# [Set problem]
Reproduce each record below exactly as written.

--- START OF Dataset records ---

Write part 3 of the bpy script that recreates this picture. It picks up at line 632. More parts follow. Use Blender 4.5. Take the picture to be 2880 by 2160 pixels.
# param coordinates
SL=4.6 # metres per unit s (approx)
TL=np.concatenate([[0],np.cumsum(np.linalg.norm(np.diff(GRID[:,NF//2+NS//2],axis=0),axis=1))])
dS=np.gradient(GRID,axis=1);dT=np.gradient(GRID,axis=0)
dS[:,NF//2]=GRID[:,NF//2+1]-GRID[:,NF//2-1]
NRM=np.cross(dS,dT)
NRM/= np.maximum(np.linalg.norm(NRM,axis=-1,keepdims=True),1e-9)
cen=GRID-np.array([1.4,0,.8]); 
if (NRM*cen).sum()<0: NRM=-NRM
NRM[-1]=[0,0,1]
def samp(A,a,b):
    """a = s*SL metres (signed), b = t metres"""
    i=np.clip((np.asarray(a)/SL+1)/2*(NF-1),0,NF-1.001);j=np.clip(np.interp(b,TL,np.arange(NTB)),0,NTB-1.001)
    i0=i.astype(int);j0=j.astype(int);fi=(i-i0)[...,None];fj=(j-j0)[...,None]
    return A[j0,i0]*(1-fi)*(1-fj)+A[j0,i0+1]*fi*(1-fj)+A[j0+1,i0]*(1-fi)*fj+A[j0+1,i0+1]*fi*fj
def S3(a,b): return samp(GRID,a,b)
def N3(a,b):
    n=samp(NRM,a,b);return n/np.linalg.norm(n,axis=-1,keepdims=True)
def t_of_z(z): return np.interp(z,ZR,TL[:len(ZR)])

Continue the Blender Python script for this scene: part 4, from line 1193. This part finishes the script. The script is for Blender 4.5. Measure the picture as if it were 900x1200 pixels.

--- END OF Dataset records ---

# [Output]
Write part 3 of the bpy script that recreates this picture. It picks up at line 632. More parts follow. Use Blender 4.5. Take the picture to be 2880 by 2160 pixels.
# param coordinates
SL=4.6 # metres per unit s (approx)
TL=np.concatenate([[0],np.cumsum(np.linalg.norm(np.diff(GRID[:,NF//2+NS//2],axis=0),axis=1))])
dS=np.gradient(GRID,axis=1);dT=np.gradient(GRID,axis=0)
dS[:,NF//2]=GRID[:,NF//2+1]-GRID[:,NF//2-1]
NRM=np.cross(dS,dT)
NRM/= np.maximum(np.linalg.norm(NRM,axis=-1,keepdims=True),1e-9)
cen=GRID-np.array([1.4,0,.8]); 
if (NRM*cen).sum()<0: NRM=-NRM
NRM[-1]=[0,0,1]
def samp(A,a,b):
    """a = s*SL metres (signed), b = t metres"""
    i=np.clip((np.asarray(a)/SL+1)/2*(NF-1),0,NF-1.001);j=np.clip(np.interp(b,TL,np.arange(NTB)),0,NTB-1.001)
    i0=i.astype(int);j0=j.astype(int);fi=(i-i0)[...,None];fj=(j-j0)[...,None]
    return A[j0,i0]*(1-fi)*(1-fj)+A[j0,i0+1]*fi*(1-fj)+A[j0+1,i0]*(1-fi)*fj+A[j0+1,i0+1]*fi*fj
def S3(a,b): return samp(GRID,a,b)
def N3(a,b):
    n=samp(NRM,a,b);return n/np.linalg.norm(n,axis=-1,keepdims=True)
def t_of_z(z): return np.interp(z,ZR,TL[:len(ZR)])

Continue the Blender Python script for this scene: part 4, from line 1193. This part finishes the script. The script is for Blender 4.5. Measure the picture as if it were 900x1200 pixels.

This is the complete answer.